Рядовой гусарских полков, 1853–1855 гг. Висковатов А.В. Историческое описание одежды и вооружения российских войск с рисунками, составленное по высочайшему повелению. 1841–1862 гг.
После того, как Липранди удостоверился, что войска готовы действовать, а все батареи вышли на позиции, он дал команду к открытию огня.{411} Артиллерийские адъютанты быстро развезли его по подразделениям, каждое из которых уже знало свои цели. На головы турок обрушился шквал металла. Огонь велся не только по фронту, но и во фланг и тыл укреплений.

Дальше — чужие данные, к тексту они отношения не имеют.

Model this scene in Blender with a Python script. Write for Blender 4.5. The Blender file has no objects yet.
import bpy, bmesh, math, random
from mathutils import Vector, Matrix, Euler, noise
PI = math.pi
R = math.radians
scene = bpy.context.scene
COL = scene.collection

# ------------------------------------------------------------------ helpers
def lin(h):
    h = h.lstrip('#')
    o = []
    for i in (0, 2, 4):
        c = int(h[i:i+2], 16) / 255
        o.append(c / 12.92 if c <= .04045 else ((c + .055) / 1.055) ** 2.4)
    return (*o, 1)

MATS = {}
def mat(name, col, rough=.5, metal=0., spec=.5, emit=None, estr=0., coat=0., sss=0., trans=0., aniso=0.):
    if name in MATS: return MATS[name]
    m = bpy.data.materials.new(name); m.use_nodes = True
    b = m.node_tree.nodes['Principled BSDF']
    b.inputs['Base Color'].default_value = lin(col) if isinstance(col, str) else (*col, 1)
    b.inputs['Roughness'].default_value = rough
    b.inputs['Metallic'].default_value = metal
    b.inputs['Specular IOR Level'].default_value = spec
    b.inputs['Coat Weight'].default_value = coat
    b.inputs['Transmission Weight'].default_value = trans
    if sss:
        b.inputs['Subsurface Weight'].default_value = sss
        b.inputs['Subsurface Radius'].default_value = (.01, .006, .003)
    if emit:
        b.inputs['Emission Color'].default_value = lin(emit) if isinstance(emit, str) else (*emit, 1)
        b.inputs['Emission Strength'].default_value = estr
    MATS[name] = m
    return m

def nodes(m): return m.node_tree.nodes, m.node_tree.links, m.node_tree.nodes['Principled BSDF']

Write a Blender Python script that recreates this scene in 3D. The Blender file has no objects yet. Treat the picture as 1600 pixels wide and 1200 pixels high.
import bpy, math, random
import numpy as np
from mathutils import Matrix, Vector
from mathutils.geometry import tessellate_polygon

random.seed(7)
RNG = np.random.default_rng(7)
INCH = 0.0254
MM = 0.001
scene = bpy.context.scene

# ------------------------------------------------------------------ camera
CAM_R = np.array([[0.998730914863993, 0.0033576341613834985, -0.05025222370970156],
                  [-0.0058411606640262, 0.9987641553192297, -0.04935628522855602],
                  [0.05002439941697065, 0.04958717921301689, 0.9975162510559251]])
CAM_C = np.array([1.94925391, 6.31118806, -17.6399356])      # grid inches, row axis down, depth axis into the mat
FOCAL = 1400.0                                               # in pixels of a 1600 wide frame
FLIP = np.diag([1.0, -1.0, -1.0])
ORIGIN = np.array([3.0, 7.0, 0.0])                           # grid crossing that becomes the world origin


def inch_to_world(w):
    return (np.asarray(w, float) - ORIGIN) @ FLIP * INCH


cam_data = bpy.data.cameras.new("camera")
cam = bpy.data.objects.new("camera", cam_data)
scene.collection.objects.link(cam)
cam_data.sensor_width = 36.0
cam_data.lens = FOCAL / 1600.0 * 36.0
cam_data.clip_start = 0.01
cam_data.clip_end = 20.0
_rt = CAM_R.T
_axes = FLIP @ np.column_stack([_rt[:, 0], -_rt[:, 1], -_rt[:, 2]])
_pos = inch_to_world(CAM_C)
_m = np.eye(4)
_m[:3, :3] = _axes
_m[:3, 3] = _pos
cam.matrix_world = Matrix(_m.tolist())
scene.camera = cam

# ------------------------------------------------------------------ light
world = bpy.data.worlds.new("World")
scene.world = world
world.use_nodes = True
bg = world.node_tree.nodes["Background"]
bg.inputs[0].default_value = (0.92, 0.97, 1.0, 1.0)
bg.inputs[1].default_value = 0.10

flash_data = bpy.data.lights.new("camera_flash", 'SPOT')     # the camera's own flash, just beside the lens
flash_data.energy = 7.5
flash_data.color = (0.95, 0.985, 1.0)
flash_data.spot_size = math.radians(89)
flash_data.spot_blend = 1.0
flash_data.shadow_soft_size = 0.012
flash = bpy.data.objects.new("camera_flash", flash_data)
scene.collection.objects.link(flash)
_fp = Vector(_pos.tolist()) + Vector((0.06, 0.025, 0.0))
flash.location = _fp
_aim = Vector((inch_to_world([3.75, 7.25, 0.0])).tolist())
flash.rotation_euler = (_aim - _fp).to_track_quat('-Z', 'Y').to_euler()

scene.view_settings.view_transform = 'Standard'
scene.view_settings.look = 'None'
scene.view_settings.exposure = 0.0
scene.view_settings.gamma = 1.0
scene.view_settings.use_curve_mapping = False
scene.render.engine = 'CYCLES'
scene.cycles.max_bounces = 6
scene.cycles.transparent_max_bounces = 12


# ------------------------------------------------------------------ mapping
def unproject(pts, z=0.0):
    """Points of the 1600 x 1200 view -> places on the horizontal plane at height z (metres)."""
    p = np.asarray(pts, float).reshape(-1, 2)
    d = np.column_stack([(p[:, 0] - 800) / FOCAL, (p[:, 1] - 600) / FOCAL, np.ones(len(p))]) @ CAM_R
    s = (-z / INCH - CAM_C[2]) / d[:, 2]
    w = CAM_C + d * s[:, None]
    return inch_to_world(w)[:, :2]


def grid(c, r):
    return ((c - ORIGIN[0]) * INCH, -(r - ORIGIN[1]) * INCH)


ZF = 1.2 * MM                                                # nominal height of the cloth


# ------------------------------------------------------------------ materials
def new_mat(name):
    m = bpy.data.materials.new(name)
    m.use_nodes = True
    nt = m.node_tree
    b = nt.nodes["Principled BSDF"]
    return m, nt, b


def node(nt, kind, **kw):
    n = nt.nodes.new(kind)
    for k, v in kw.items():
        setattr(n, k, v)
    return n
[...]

Калторп (и не только он){412} высоко оценил эффективность огня русской артиллерии, нанесшего тяжелые потери защитникам редута № I.{413} При этом турки умудрялись вести интенсивный ответный огонь.
Под прикрытием орудийных выстрелов перед фронтом редута № 1 развернулись Азовский пехотный полк, батальон днепровцев и стрелки.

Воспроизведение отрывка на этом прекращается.